:: Materials provided
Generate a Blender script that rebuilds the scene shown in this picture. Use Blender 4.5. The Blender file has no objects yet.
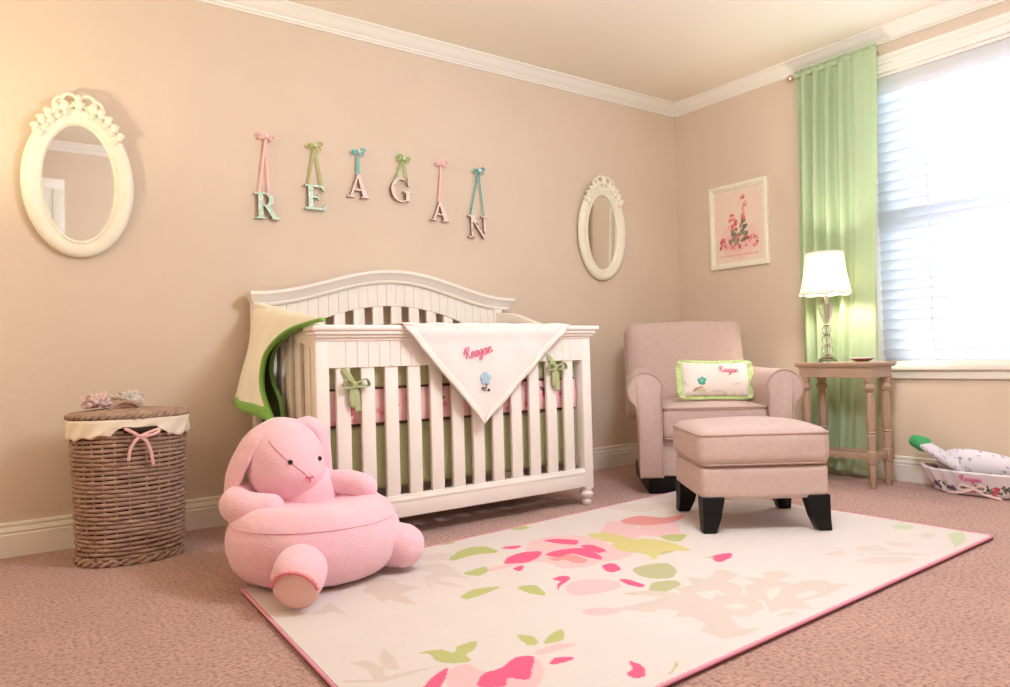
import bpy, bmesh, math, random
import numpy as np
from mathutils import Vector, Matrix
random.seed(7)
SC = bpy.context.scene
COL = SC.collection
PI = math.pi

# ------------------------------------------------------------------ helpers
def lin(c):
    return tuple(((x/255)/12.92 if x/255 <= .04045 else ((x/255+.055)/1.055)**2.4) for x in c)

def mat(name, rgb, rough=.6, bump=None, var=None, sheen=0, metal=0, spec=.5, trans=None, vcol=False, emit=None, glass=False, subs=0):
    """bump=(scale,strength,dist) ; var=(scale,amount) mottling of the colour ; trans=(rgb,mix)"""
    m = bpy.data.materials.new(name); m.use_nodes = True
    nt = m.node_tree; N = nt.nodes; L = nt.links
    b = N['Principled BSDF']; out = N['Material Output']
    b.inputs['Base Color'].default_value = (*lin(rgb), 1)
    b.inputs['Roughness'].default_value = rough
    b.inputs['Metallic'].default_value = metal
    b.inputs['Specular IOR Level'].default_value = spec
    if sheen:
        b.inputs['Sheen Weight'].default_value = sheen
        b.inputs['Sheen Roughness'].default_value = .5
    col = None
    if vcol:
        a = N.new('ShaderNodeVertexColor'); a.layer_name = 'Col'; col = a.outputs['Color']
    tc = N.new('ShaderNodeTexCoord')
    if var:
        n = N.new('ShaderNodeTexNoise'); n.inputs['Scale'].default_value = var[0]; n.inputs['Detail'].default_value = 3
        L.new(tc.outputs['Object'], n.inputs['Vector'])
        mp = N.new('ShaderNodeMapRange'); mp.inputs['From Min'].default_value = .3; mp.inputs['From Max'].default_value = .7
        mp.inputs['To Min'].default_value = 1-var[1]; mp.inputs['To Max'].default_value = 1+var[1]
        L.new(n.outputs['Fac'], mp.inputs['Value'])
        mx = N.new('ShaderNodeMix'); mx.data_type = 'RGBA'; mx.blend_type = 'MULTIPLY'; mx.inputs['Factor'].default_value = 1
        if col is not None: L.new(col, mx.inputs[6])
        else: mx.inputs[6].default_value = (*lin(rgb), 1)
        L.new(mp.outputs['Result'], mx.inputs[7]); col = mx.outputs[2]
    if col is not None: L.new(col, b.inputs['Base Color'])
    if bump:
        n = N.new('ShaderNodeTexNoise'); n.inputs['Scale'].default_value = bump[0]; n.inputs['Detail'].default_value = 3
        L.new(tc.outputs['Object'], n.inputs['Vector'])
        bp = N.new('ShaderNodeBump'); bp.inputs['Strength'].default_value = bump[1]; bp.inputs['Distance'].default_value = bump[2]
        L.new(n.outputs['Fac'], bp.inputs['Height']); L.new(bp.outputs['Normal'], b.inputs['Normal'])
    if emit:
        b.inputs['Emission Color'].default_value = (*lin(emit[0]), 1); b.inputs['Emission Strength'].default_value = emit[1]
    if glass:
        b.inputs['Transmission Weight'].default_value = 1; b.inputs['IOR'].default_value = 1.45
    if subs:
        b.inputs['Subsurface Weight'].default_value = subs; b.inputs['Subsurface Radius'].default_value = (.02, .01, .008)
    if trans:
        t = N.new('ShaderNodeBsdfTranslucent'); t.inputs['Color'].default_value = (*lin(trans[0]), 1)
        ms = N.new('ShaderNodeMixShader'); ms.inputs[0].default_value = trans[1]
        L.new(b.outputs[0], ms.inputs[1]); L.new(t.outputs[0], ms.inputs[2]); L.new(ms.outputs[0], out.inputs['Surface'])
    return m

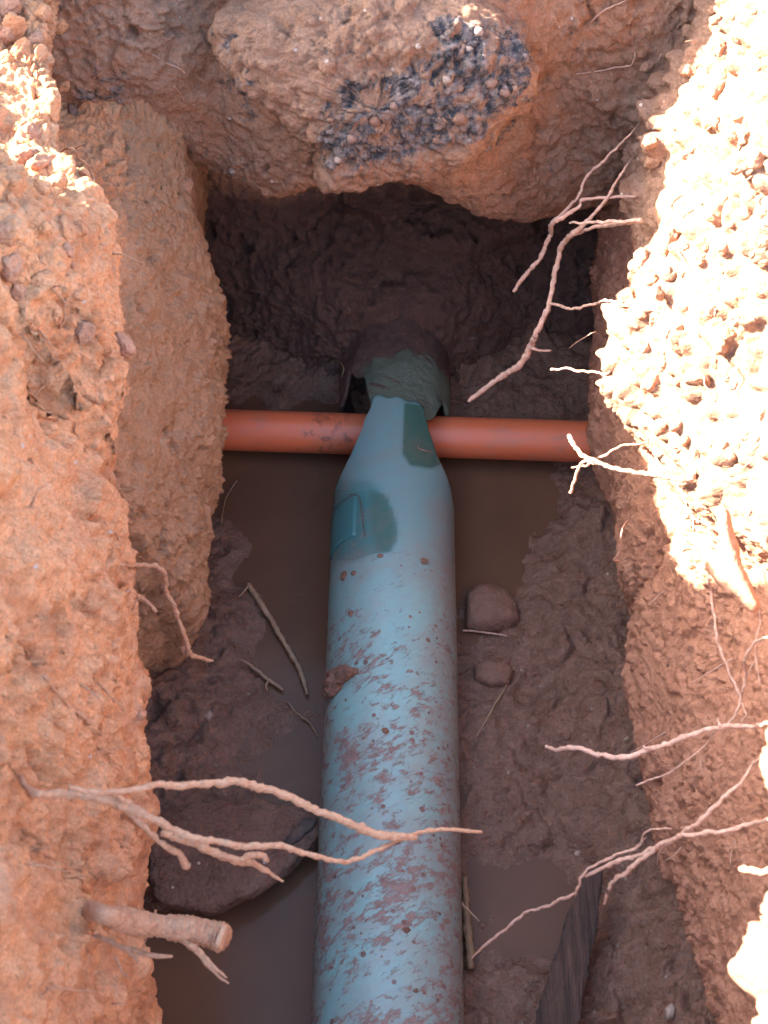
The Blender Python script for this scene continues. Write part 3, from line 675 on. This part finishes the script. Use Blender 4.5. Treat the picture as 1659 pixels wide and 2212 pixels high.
::::
Aim: Without the pictures, restate all of the entries above verbatim.

Correct response:
Generate a Blender script that rebuilds the scene shown in this picture. Use Blender 4.5. The Blender file has no objects yet.
import bpy, bmesh, math, random
import numpy as np
from mathutils import Vector, Matrix
random.seed(7)
SC = bpy.context.scene
COL = SC.collection
PI = math.pi

# ------------------------------------------------------------------ helpers
def lin(c):
    return tuple(((x/255)/12.92 if x/255 <= .04045 else ((x/255+.055)/1.055)**2.4) for x in c)

def mat(name, rgb, rough=.6, bump=None, var=None, sheen=0, metal=0, spec=.5, trans=None, vcol=False, emit=None, glass=False, subs=0):
    """bump=(scale,strength,dist) ; var=(scale,amount) mottling of the colour ; trans=(rgb,mix)"""
    m = bpy.data.materials.new(name); m.use_nodes = True
    nt = m.node_tree; N = nt.nodes; L = nt.links
    b = N['Principled BSDF']; out = N['Material Output']
    b.inputs['Base Color'].default_value = (*lin(rgb), 1)
    b.inputs['Roughness'].default_value = rough
    b.inputs['Metallic'].default_value = metal
    b.inputs['Specular IOR Level'].default_value = spec
    if sheen:
        b.inputs['Sheen Weight'].default_value = sheen
        b.inputs['Sheen Roughness'].default_value = .5
    col = None
    if vcol:
        a = N.new('ShaderNodeVertexColor'); a.layer_name = 'Col'; col = a.outputs['Color']
    tc = N.new('ShaderNodeTexCoord')
    if var:
        n = N.new('ShaderNodeTexNoise'); n.inputs['Scale'].default_value = var[0]; n.inputs['Detail'].default_value = 3
        L.new(tc.outputs['Object'], n.inputs['Vector'])
        mp = N.new('ShaderNodeMapRange'); mp.inputs['From Min'].default_value = .3; mp.inputs['From Max'].default_value = .7
        mp.inputs['To Min'].default_value = 1-var[1]; mp.inputs['To Max'].default_value = 1+var[1]
        L.new(n.outputs['Fac'], mp.inputs['Value'])
        mx = N.new('ShaderNodeMix'); mx.data_type = 'RGBA'; mx.blend_type = 'MULTIPLY'; mx.inputs['Factor'].default_value = 1
        if col is not None: L.new(col, mx.inputs[6])
        else: mx.inputs[6].default_value = (*lin(rgb), 1)
        L.new(mp.outputs['Result'], mx.inputs[7]); col = mx.outputs[2]
    if col is not None: L.new(col, b.inputs['Base Color'])
    if bump:
        n = N.new('ShaderNodeTexNoise'); n.inputs['Scale'].default_value = bump[0]; n.inputs['Detail'].default_value = 3
        L.new(tc.outputs['Object'], n.inputs['Vector'])
        bp = N.new('ShaderNodeBump'); bp.inputs['Strength'].default_value = bump[1]; bp.inputs['Distance'].default_value = bump[2]
        L.new(n.outputs['Fac'], bp.inputs['Height']); L.new(bp.outputs['Normal'], b.inputs['Normal'])
    if emit:
        b.inputs['Emission Color'].default_value = (*lin(emit[0]), 1); b.inputs['Emission Strength'].default_value = emit[1]
    if glass:
        b.inputs['Transmission Weight'].default_value = 1; b.inputs['IOR'].default_value = 1.45
    if subs:
        b.inputs['Subsurface Weight'].default_value = subs; b.inputs['Subsurface Radius'].default_value = (.02, .01, .008)
    if trans:
        t = N.new('ShaderNodeBsdfTranslucent'); t.inputs['Color'].default_value = (*lin(trans[0]), 1)
        ms = N.new('ShaderNodeMixShader'); ms.inputs[0].default_value = trans[1]
        L.new(b.outputs[0], ms.inputs[1]); L.new(t.outputs[0], ms.inputs[2]); L.new(ms.outputs[0], out.inputs['Surface'])
    return m

The Blender Python script for this scene continues. Write part 3, from line 675 on. This part finishes the script. Use Blender 4.5. Treat the picture as 1659 pixels wide and 2212 pixels high.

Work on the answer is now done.